> SOURCE DATA
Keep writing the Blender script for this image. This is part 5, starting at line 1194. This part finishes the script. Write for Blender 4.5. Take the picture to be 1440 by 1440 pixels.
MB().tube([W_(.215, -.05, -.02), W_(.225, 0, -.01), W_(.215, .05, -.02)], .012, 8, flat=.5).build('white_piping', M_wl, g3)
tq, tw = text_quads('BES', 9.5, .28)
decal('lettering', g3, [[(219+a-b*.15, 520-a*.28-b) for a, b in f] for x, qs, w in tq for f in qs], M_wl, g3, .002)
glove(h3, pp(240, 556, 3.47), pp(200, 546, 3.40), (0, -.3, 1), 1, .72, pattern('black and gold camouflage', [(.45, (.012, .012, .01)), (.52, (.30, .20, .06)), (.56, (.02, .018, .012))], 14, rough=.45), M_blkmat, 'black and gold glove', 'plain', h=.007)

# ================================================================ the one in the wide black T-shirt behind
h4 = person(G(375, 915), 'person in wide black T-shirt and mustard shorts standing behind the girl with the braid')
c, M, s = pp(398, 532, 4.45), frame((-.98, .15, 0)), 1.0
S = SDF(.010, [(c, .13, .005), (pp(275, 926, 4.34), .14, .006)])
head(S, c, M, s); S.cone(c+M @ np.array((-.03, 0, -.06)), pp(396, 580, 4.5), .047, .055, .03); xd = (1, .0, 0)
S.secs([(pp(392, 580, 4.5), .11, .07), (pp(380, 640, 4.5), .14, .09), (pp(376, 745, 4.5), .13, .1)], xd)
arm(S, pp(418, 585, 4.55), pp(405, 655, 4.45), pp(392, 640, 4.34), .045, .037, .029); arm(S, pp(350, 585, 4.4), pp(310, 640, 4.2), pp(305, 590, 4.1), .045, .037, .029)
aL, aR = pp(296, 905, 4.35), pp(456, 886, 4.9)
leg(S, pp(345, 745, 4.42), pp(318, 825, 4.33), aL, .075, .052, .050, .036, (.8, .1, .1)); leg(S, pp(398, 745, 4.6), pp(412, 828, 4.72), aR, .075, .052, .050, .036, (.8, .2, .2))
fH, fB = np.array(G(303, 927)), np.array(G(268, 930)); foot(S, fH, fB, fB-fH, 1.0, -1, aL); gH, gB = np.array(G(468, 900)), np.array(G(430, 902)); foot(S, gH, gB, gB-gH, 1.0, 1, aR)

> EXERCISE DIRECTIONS
Copy out all of the data exactly, leaving nothing out.

> TASK RESPONSE
Keep writing the Blender script for this image. This is part 5, starting at line 1194. This part finishes the script. Write for Blender 4.5. Take the picture to be 1440 by 1440 pixels.
MB().tube([W_(.215, -.05, -.02), W_(.225, 0, -.01), W_(.215, .05, -.02)], .012, 8, flat=.5).build('white_piping', M_wl, g3)
tq, tw = text_quads('BES', 9.5, .28)
decal('lettering', g3, [[(219+a-b*.15, 520-a*.28-b) for a, b in f] for x, qs, w in tq for f in qs], M_wl, g3, .002)
glove(h3, pp(240, 556, 3.47), pp(200, 546, 3.40), (0, -.3, 1), 1, .72, pattern('black and gold camouflage', [(.45, (.012, .012, .01)), (.52, (.30, .20, .06)), (.56, (.02, .018, .012))], 14, rough=.45), M_blkmat, 'black and gold glove', 'plain', h=.007)

# ================================================================ the one in the wide black T-shirt behind
h4 = person(G(375, 915), 'person in wide black T-shirt and mustard shorts standing behind the girl with the braid')
c, M, s = pp(398, 532, 4.45), frame((-.98, .15, 0)), 1.0
S = SDF(.010, [(c, .13, .005), (pp(275, 926, 4.34), .14, .006)])
head(S, c, M, s); S.cone(c+M @ np.array((-.03, 0, -.06)), pp(396, 580, 4.5), .047, .055, .03); xd = (1, .0, 0)
S.secs([(pp(392, 580, 4.5), .11, .07), (pp(380, 640, 4.5), .14, .09), (pp(376, 745, 4.5), .13, .1)], xd)
arm(S, pp(418, 585, 4.55), pp(405, 655, 4.45), pp(392, 640, 4.34), .045, .037, .029); arm(S, pp(350, 585, 4.4), pp(310, 640, 4.2), pp(305, 590, 4.1), .045, .037, .029)
aL, aR = pp(296, 905, 4.35), pp(456, 886, 4.9)
leg(S, pp(345, 745, 4.42), pp(318, 825, 4.33), aL, .075, .052, .050, .036, (.8, .1, .1)); leg(S, pp(398, 745, 4.6), pp(412, 828, 4.72), aR, .075, .052, .050, .036, (.8, .2, .2))
fH, fB = np.array(G(303, 927)), np.array(G(268, 930)); foot(S, fH, fB, fB-fH, 1.0, -1, aL); gH, gB = np.array(G(468, 900)), np.array(G(430, 902)); foot(S, gH, gB, gB-gH, 1.0, 1, aR)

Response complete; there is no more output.